• WHAT IS ASKED
Everything from the first line to the line containing "SC.cycles.volume_bounces = 0" is to be repeated exactly; nothing past it.

• SOURCE EXCERPT
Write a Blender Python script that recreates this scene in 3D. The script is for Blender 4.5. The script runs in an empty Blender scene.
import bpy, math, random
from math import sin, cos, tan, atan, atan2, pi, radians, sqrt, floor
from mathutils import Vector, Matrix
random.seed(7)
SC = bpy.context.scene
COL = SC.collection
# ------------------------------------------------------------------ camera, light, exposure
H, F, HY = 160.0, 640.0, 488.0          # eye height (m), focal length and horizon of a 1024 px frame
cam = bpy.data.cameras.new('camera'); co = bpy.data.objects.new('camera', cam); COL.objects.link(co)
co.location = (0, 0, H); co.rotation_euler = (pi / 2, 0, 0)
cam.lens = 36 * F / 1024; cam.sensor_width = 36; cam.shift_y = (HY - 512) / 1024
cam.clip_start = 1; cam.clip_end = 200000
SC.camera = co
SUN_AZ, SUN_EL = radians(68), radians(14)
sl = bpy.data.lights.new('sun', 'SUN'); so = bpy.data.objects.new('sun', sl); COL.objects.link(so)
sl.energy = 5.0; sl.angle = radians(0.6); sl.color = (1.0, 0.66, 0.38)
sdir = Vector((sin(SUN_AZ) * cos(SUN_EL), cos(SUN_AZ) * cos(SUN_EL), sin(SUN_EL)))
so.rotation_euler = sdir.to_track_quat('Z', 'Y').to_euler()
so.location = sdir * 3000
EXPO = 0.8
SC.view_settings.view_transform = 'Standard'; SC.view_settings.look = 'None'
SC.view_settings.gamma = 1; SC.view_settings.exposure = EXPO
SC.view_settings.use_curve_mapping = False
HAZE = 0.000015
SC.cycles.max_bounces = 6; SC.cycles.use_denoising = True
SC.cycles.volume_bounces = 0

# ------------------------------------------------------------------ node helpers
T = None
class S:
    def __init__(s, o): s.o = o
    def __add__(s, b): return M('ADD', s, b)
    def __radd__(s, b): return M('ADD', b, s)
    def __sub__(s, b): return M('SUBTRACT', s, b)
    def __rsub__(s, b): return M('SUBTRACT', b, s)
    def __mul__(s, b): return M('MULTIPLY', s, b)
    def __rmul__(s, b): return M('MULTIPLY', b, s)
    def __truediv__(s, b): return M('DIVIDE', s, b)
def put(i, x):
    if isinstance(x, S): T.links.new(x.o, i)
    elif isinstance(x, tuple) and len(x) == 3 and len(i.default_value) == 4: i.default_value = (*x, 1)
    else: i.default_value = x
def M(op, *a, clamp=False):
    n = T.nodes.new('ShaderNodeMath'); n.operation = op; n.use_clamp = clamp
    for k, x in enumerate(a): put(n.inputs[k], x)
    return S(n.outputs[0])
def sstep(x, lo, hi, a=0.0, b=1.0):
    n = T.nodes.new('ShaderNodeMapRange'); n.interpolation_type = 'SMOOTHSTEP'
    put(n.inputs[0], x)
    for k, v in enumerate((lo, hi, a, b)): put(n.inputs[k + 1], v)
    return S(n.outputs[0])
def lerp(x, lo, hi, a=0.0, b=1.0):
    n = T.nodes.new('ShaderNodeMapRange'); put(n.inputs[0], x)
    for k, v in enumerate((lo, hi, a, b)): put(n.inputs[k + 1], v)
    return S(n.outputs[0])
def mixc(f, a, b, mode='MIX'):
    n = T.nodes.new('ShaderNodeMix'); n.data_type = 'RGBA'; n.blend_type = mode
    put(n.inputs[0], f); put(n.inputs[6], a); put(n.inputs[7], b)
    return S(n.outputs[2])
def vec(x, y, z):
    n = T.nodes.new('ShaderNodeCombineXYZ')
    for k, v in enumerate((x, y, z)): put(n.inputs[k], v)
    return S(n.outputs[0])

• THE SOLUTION
Write a Blender Python script that recreates this scene in 3D. The script is for Blender 4.5. The script runs in an empty Blender scene.
import bpy, math, random
from math import sin, cos, tan, atan, atan2, pi, radians, sqrt, floor
from mathutils import Vector, Matrix
random.seed(7)
SC = bpy.context.scene
COL = SC.collection
# ------------------------------------------------------------------ camera, light, exposure
H, F, HY = 160.0, 640.0, 488.0          # eye height (m), focal length and horizon of a 1024 px frame
cam = bpy.data.cameras.new('camera'); co = bpy.data.objects.new('camera', cam); COL.objects.link(co)
co.location = (0, 0, H); co.rotation_euler = (pi / 2, 0, 0)
cam.lens = 36 * F / 1024; cam.sensor_width = 36; cam.shift_y = (HY - 512) / 1024
cam.clip_start = 1; cam.clip_end = 200000
SC.camera = co
SUN_AZ, SUN_EL = radians(68), radians(14)
sl = bpy.data.lights.new('sun', 'SUN'); so = bpy.data.objects.new('sun', sl); COL.objects.link(so)
sl.energy = 5.0; sl.angle = radians(0.6); sl.color = (1.0, 0.66, 0.38)
sdir = Vector((sin(SUN_AZ) * cos(SUN_EL), cos(SUN_AZ) * cos(SUN_EL), sin(SUN_EL)))
so.rotation_euler = sdir.to_track_quat('Z', 'Y').to_euler()
so.location = sdir * 3000
EXPO = 0.8
SC.view_settings.view_transform = 'Standard'; SC.view_settings.look = 'None'
SC.view_settings.gamma = 1; SC.view_settings.exposure = EXPO
SC.view_settings.use_curve_mapping = False
HAZE = 0.000015
SC.cycles.max_bounces = 6; SC.cycles.use_denoising = True
SC.cycles.volume_bounces = 0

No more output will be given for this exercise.